Trabajar como profesor es a veces como paladear una tarta de fresas: blando, suave, tal vez efímero como la nata; explosivo y luminoso como fiesta cuando, de vez en cuando, te sabes formando parte de una cadena que en algún momento tiene un fin prodigioso. En estas ocasiones es casi jugoso saborear el trabajo bien hecho, siempre y a pesar de todo.
Pero otras veces -¿muchas?- trabajar en el aula es comer pan duro de anteayer. La miga blanda, maleable y dulzona, desaparece para dar paso a restos de coscurro que nadie quiere. A veces la aspereza ni se puede guardar ya en un bote para mejor ocasión y sólo queda barrer, tirar, olvidar. El cubo de basura como baúl que no guarda ni recuerdos. Un pan duro desecho y roto por fuera, sin invitaciones para poner en la mesa.
Trabajar a veces así, con el paladar reseco porque el pan no se ablanda y ni para tostada sirve ya, es para mí preguntarme si merece la pena esperar al postre o, mejor, decir al camarero que has decidido cambiar el último plato y levantarte... No siempre son los alumnos o las familias los que te roban la servilleta y suspiras mientras buscas una alternativa de papel -porque el rodaje debe continuar-; a veces es que te cansaste de mirar la carta, la selección del mejor gourmet, la indicación del cocinero y el menú del día.
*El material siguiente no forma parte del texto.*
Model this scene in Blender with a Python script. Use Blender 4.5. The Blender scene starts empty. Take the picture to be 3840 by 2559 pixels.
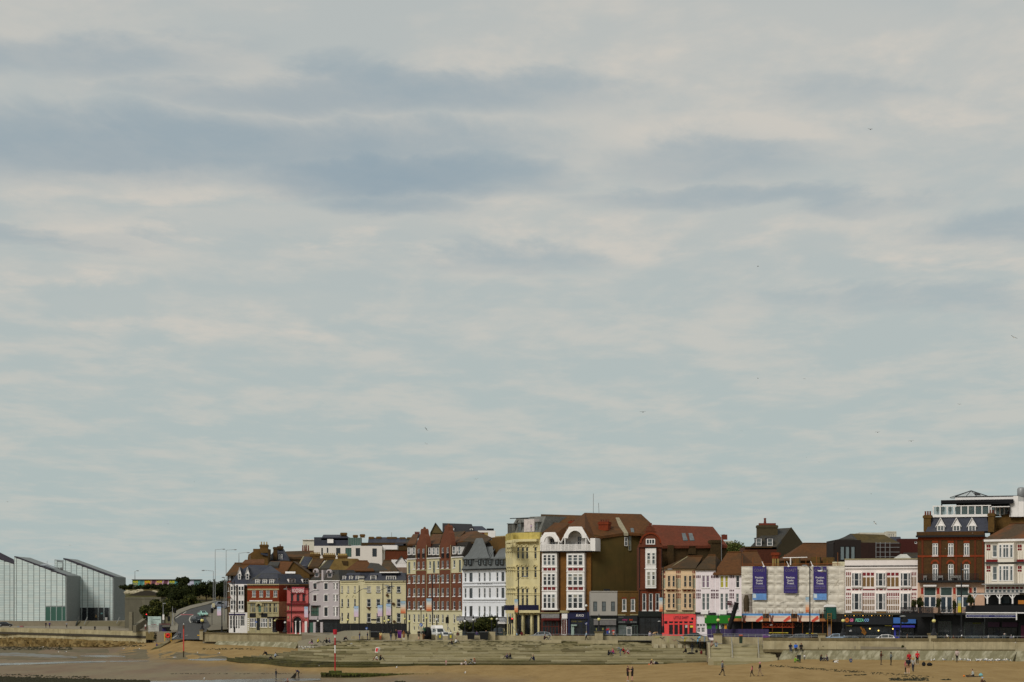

Es que a veces, como hoy, es mejor haber olvidado el pan y sus migas sobre el mantel, abandonar la servilleta sin doblar -como hay que hacerlo siempre-, abrir la puerta -clic, clic-, cerrarla suavemente -para evitar el portazo con los vientos que soplan- y buscar una repostería más pequeña y amigable.
A ser posible, regentada por uno mismo.